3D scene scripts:
..........
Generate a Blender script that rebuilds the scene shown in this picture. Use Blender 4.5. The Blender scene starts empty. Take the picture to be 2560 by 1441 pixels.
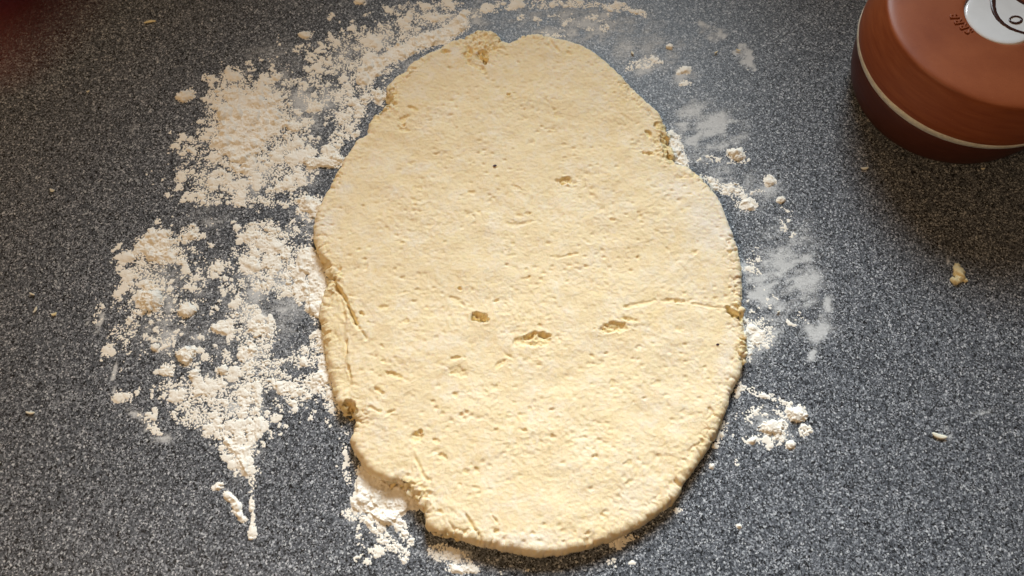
import bpy, bmesh, math, random
import numpy as np
from mathutils import Vector, Matrix
R = math.radians
random.seed(4)
C = bpy.context.scene.collection
scene = bpy.context.scene

# ------------------------------------------------------------------ camera, world, lamps, exposure
CAM_H, PITCH, FPX = 0.42, R(67.0), 1900.0          # metres, look-down angle, focal length in photo pixels
cam_d = bpy.data.cameras.new('camera'); cam = bpy.data.objects.new('camera', cam_d); C.objects.link(cam)
cam.location = (0, 0, CAM_H); cam.rotation_euler = (math.pi/2 - PITCH, 0, 0)
cam_d.sensor_width = 36.0; cam_d.lens = 36.0*FPX/2560.0
cam_d.clip_start = 0.004; cam_d.clip_end = 50
cam_d.dof.use_dof = True; cam_d.dof.focus_distance = 0.455; cam_d.dof.aperture_fstop = 9.0
scene.camera = cam

w = bpy.data.worlds.new('World'); scene.world = w; w.use_nodes = True
bg = w.node_tree.nodes['Background']; bg.inputs[0].default_value = (1.0, 0.74, 0.52, 1); bg.inputs[1].default_value = 0.09

def area(name, loc, target, sx, sy, power, col, spread=180):
    d = bpy.data.lights.new(name, 'AREA'); d.shape = 'RECTANGLE'; d.size = sx; d.size_y = sy
    d.energy = power; d.color = col; d.spread = R(spread)
    o = bpy.data.objects.new(name, d); C.objects.link(o); o.location = loc
    o.rotation_euler = (Vector(target)-Vector(loc)).to_track_quat('-Z', 'Y').to_euler()
    return o
area('window_light', (0.12, 0.85, 0.62), (0.03, -0.30, 0.10), 0.42, 0.32, 3.1, (0.83, 0.93, 1.0), 57)
area('room_lamp', (-0.62, -0.38, 1.0), (-0.1, 0.3, 0), 0.22, 0.22, 5.2, (1.0, 0.66, 0.34))
scene.view_settings.view_transform = 'Standard'; scene.view_settings.look = 'None'
scene.view_settings.exposure = 0.0; scene.view_settings.gamma = 1.0

# ------------------------------------------------------------------ pixel <-> place on the worktop
cp, sp_ = math.cos(PITCH), math.sin(PITCH)
def at(x, y, z=0.0):
    u = (x-1280.0)/FPX; v = -(y-720.5)/FPX
    d = (u, cp+v*sp_, -sp_+v*cp); t = (CAM_H-z)/-d[2]
    return Vector((d[0]*t, d[1]*t, z))
def topx(X, Y, Z=0.0):
    dz = Z-CAM_H
    depth = Y*cp - dz*sp_; up = Y*sp_ + dz*cp
    return 1280.0 + FPX*X/depth, 720.5 - FPX*up/depth
MMPX = 0.000243                                     # rough metres per photo pixel mid-frame

# ------------------------------------------------------------------ noise
def perlin(x, y, seed):
    rs = np.random.RandomState(seed); P = rs.permutation(512); ang = rs.rand(512)*2*np.pi
    gx, gy = np.cos(ang), np.sin(ang)
    xi = np.floor(x).astype(np.int64); yi = np.floor(y).astype(np.int64); xf = x-xi; yf = y-yi
    def g(i, j):
        h = P[(P[(xi+i) & 511] + yi + j) & 511]
        return gx[h]*(xf-i) + gy[h]*(yf-j)
    u = xf**3*(xf*(xf*6-15)+10); v = yf**3*(yf*(yf*6-15)+10)
    a = g(0, 0); b = g(1, 0); c = g(0, 1); d = g(1, 1)
    return ((a+(b-a)*u) + ((c+(d-c)*u)-(a+(b-a)*u))*v)*1.5
def fbm(x, y, wave, seed, octs=4, gain=0.5):
    s = 0; a = 1; tot = 0
    for k in range(octs):
        s = s + a*perlin(x/wave*2**k + 17.3*k, y/wave*2**k - 9.1*k, seed+k); tot += a*a; a *= gain
    return s/math.sqrt(tot)                         # std about 0.37
def worley(x, y, cell, seed):
    rs = np.random.RandomState(seed); P = rs.permutation(1024); jx = rs.rand(1024); jy = rs.rand(1024)
    x = x/cell; y = y/cell; xi = np.floor(x).astype(np.int64); yi = np.floor(y).astype(np.int64)
    best = np.full(x.shape, 9.0); val = np.zeros(x.shape)
    for i in (-1, 0, 1):
        for j in (-1, 0, 1):
            h = P[(P[(xi+i) & 1023] + yi + j) & 1023]
            d = np.hypot(xi+i+jx[h]-x, yi+j+jy[h]-y)
            m = d < best; best = np.where(m, d, best); val = np.where(m, jx[(h*7+3) & 1023], val)
    return best, val
def sstep(a, b, t):
    q = np.clip((t-a)/(b-a), 0, 1); return q*q*(3-2*q)

# ------------------------------------------------------------------ shapes in photo-pixel coordinates, evaluated on the ground
def ell(px, py, e):
    cx, cy, rx, ry, rot = e[:5]; a = R(rot)
    dx, dy = px-cx, py-cy
    u = (dx*math.cos(a)+dy*math.sin(a))/rx; v = (-dx*math.sin(a)+dy*math.cos(a))/ry
    return np.hypot(u, v)
def seg_dist(px, py, pts):
    best = np.full(px.shape, 1e9)
    for (x0, y0), (x1, y1) in zip(pts[:-1], pts[1:]):
        dx, dy = x1-x0, y1-y0; L = dx*dx+dy*dy+1e-12
        t = np.clip(((px-x0)*dx+(py-y0)*dy)/L, 0, 1)
        best = np.minimum(best, np.hypot(px-x0-t*dx, py-y0-t*dy))
    return best
def inside(px, py, pts):
    r = np.zeros(px.shape, bool)
    for (x0, y0), (x1, y1) in zip(pts, pts[1:]+pts[:1]):
        if y0 == y1: continue
        m = ((y0 > py) != (y1 > py)) & (px < (x1-x0)*(py-y0)/(y1-y0)+x0)
        r ^= m
    return r
def sdf(px, py, pts):
    d = seg_dist(px, py, pts+pts[:1]); return np.where(inside(px, py, pts), d, -d)

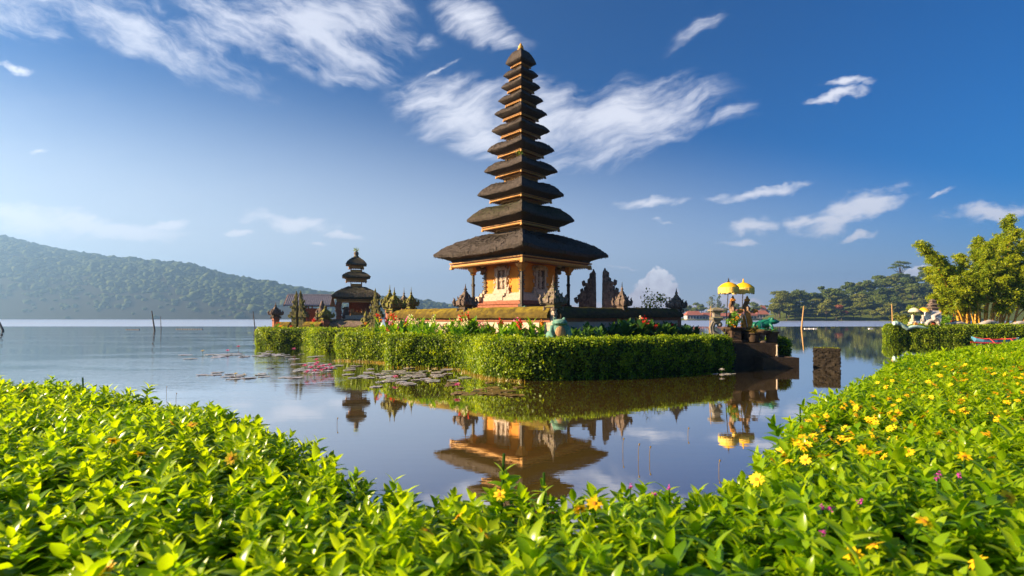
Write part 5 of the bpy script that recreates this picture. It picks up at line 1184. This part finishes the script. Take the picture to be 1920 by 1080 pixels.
def teal_serpent():
    root = thing('turquoise_serpent', 'low turquoise painted serpent at the tip of the headland', 'sculpture', at(1690, DP-.35, .9)); o = root.location
    mb = MB(); mb.tube([(X(1650+x/7.11, DP-.35)-o.x, 0, Z(550+y/7.11, DP-.35)-o.z) for x, y in ((180, 400), (220, 395), (270, 412), (310, 440), (360, 470), (420, 450), (480, 440), (560, 455), (640, 470), (700, 480))], [.2, .16, .17, .18, .17, .16, .16, .15, .14, .13], 9); mb.ell((X(1675, DP)-o.x, 0, Z(606, DP)-o.z), (.26, .2, .22), 2); link('body', remesh(mb, .035, 'body', 2), M['teal_serpent'], root)
    mb = MB()
    mb.box((X(1711, DP)-o.x, 0, Z(609, DP)-o.z+.1), (.34, .2, .22), 0, .5); mb.build('fin', M['terracotta'], root)
teal_serpent()
def seated(label, px, D, z0, h, body, cloth, seed):
    root = thing('seated_statue', label, 'statue', at(px, D, z0)); mb = MB()
    mb.ell((0, 0, h*.3), (h*.30, h*.24, h*.22), 2); mb.ell((0, 0, h*.56), (h*.18, h*.15, h*.24), 2); mb.ell((0, -.02, h*.84), (h*.11, h*.11, h*.13), 2); mb.tube([(0, 0, h*.65), (0, 0, h*.78)], h*.06, 6)
    for s in (-1, 1): mb.tube([(s*h*.16, 0, h*.7), (s*h*.27, -h*.05, h*.5), (s*h*.1, -h*.22, h*.42)], [h*.06, h*.05, h*.045], 6); mb.tube([(s*h*.1, 0, h*.25), (s*h*.34, -h*.16, h*.2), (s*h*.06, -h*.26, h*.15)], [h*.11, h*.09, h*.06], 6)
    link('figure', remesh(mb, h*.03, 'figure', 2), M[body], root)
    mb = MB(); mb.stack([(h*.24, h*.05), (h*.27, h*.12), (h*.25, h*.40), (h*.22, h*.42)]); mb.build('sash', M[cloth], root)
    mb = MB(); mb.lathe([(h*.10, 0), (h*.12, h*.05), (h*.05, h*.14), (h*.01, h*.2)], (0, 0, h*.93), 8); mb.build('headdress', M['cream'], root)
    mb = MB(); mb.box((0, .1, -.3), (h*.7, h*.6, .6)); mb.build('plinth', M['darkstone'], root)
seated('cream seated statue under the cream umbrella on the headland', 1711, 45.8, 1.25, 1.0, 'cream', 'serpent', 1); seated('statue wrapped in white cloth under the small yellow umbrella', 1730.5, 45.8, 1.25, 1.0, 'serpent', 'white', 2)
umbrella('cream umbrella over the seated statue on the headland', (X(1715, 46.1), 46.1, .6), (X(1714, 46.1), 46.1, 2.98), .45, 'cream', 'iron', .12); umbrella('small yellow umbrella over the white-wrapped statue on the headland', (X(1733, 46.1), 46.1, .6), (X(1732, 46.1), 46.1, 3.0), .44, 'yellow', 'iron', .14)
def shrine():
    root = thing('spirit_shrine', 'small shrine wrapped in white cloth with a dark tiered top on the headland', 'shrine', at(1748.5, 46.3, .6)); mb = MB(); mb.box((0, 0, .55), (.7, .6, 1.1)); mb.build('base', M['darkstone'], root)
    mb = MB(); mb.stack([(.42, 1.10), (.46, 1.5), (.44, 2.06), (.40, 2.1)], sub=4, jit=.015); mb.build('cloth_wrap', M['white'], root)
    mb = MB(); mb.stack([(.30, 2.1), (.30, 2.3), (.42, 2.34), (.24, 2.5), (.24, 2.6), (.36, 2.64), (.16, 2.86), (.16, 2.95), (.22, 3.0), (.06, 3.2)]); mb.carve((0, 0, 2.5), (.6, .6, .6), 20, .1); mb.build('tiered_top', M['darkstone'], root)
shrine()
shrub('topiary_bush', 'bright yellow green topiary above the cream umbrella', at(1711, 47.5, 1.9), (.62, .5, .75), 900, .11, 'shrub_leaf', 41); shrub('topiary_bush', 'yellow green bush left of the cream seated statue', at(1702, 46.3, .9), (.42, .4, .55), 600, .10, 'shrub_leaf', 42)
shrub('loose_shrub', 'mid green loose shrub behind the tip of the headland', at(1690, 49, .9), (1.0, .8, 1.0), 800, .16, 'tree_leaf_olive', 43); shrub('loose_shrub', 'spiky green shrub between the white shrine and the bamboo', at(1772, 49, .8), (1.1, .8, .9), 900, .18, 'canna_leaf', 44)
shrub('loose_shrub', 'dark shrub under the right of the bamboo clump', at(1880, 47.5, .7), (2.2, .8, .5), 1400, .14, 'canna_leaf', 45); shrub('loose_shrub', 'low green plants along the foot of the golden culms', at(1820, 47, .6), (2.0, .5, .42), 1200, .12, 'shrub_leaf', 46)
shrub('red_bush', 'small bush with red leaves under the bamboo at the right edge', at(1895, 46.6, .7), (.5, .4, .5), 420, .13, 'flame_leaf', 47)
stick('bamboo_pole', 'tan bamboo pole standing at the tip of the headland', at(1674.5, 45.2, .6), (X(1672, 45.2), 45.2, Z(570, 45.2)), .06, 'bamboo_pole')
def person():
    D = 47.; root = thing('person', 'person in an orange red jacket and pale teal trousers beside the bamboo', 'person', at(1787, D, .62), R(25)); h = 1.5; k = h/1.5; mb = MB()
    mb.tube([(0, 0, .72), (0, 0, .95), (0, 0, 1.18), (0, 0, 1.24)], [.13, .125, .155, .08], 10); mb.tube([(0, 0, 1.2), (0, -.01, 1.32)], .05, 8); mb.ell((0, -.015, 1.40), (.075, .09, .105), 3); mb.ell((0, -.105, 1.385), (.016, .02, .022), 1)
    for s in (-1, 1):
        mb.ell((s*.078, 0, 1.39), (.014, .022, .03), 1); mb.ell((s*.03, -.09, 1.405), (.014, .01, .009), 1)
        mb.tube([(s*.075, 0, .76), (s*.085, -.02, .42), (s*.085, .02, .06)], [.085, .06, .042], 8); mb.ell((s*.085, -.06, .03), (.045, .11, .032), 2)
        mb.tube([(s*.16, 0, 1.16), (s*.21, .02, .90), (s*.17, -.12, .74)], [.05, .042, .03], 8); mb.ell((s*.165, -.15, .70), (.03, .035, .05), 2)
        for f_ in range(4): mb.tube([(s*.165+(f_-1.5)*.017, -.16, .68), (s*.165+(f_-1.5)*.018, -.18, .635), (s*.165+(f_-1.5)*.017, -.175, .605+.006*abs(f_-1.5))], [.010, .009, .007], 5)
        mb.tube([(s*.14, -.15, .70), (s*.125, -.18, .665)], [.011, .008], 5)
    link('body', remesh(mb, .014, 'body', 2), M['skin'], root)
    mb = MB(); mb.tube([(0, 0, .66), (0, 0, .95), (0, 0, 1.18), (0, 0, 1.25)], [.165, .15, .175, .085], 12)
    for s in (-1, 1): mb.tube([(s*.15, 0, 1.17), (s*.215, .02, .90), (s*.18, -.10, .77)], [.068, .058, .046], 8)
    link('jacket', remesh(mb, .018, 'jacket', 2), M['jacket'], root)
    mb = MB(); mb.tube([(0, 0, .80), (0, 0, .66)], [.15, .15], 10)
    for s in (-1, 1): mb.tube([(s*.075, 0, .74), (s*.088, -.02, .42), (s*.088, .02, .08)], [.10, .078, .058], 8)
    link('trousers', remesh(mb, .018, 'trousers', 2), M['trousers'], root)
    mb = MB(); mb.ell((0, .02, 1.43), (.085, .092, .09), 3); mb.ell((0, .06, 1.36), (.075, .06, .09), 2); mb.build('hair', M['hair'], root, smooth=60)
person()
def boat():
    D = 39.5; root = thing('outrigger_canoe', 'sky blue canoe with a red outrigger moored below the headland hedge', 'boat', (X(1865, D), D, 0), R(-4)); mb = MB(); rs = []
    for t, w, z, b in ((-1.75, .03, .58, .40), (-1.5, .16, .44, .12), (-1.0, .26, .34, -.05), (0, .32, .30, -.1), (1.0, .27, .32, -.05), (1.6, .14, .40, .1), (1.8, .03, .5, .36)):
        rs.append([(t, -w, z), (t, -w*.75, (z+b)/2), (t, 0, b), (t, w*.75, (z+b)/2), (t, w, z), (t, w*.8, z), (t, 0, b+.06), (t, -w*.8, z)])
    mb.rings(rs); mb.build('hull', M['boat_blue'], root)
    for s in (-1, 1): mb = MB(); mb.tube([(x, s*w, z+.02) for x, w, z in ((-1.6, .1, .5), (-1, .27, .35), (0, .33, .31), (1, .28, .33), (1.65, .1, .42))], .025, 6); mb.build('gunwale', M['boat_red'], root)
    mb = MB(); mb.tube([(-2.6, -1.0, .16), (-1.8, -1.0, .09), (0, -1.0, .05), (1.7, -1.0, .09)], [.035, .06, .065, .04], 8); mb.build('outrigger', M['boat_red'], root)
    for x in (-.8, .7): mb = MB(); mb.tube([(x, .3, .36), (x, -.5, .42), (x, -1.0, .08)], .03, 6); mb.build('boom', M['boat_red'], root)
    mb = MB(); mb.box((.1, 0, .33), (.3, .56, .05)); mb.build('thwart', M['boat_red'], root)
boat()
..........
» WHAT YOU HAVE TO DO: Each line from the top of the material through the line containing "scene = bpy.context.scene" should be reproduced exactly; please drop any images.

» RESULT:
Generate a Blender script that rebuilds the scene shown in this picture. Use Blender 4.5. The Blender scene starts empty. Take the picture to be 2560 by 1441 pixels.
import bpy, bmesh, math, random
import numpy as np
from mathutils import Vector, Matrix
R = math.radians
random.seed(4)
C = bpy.context.scene.collection
scene = bpy.context.scene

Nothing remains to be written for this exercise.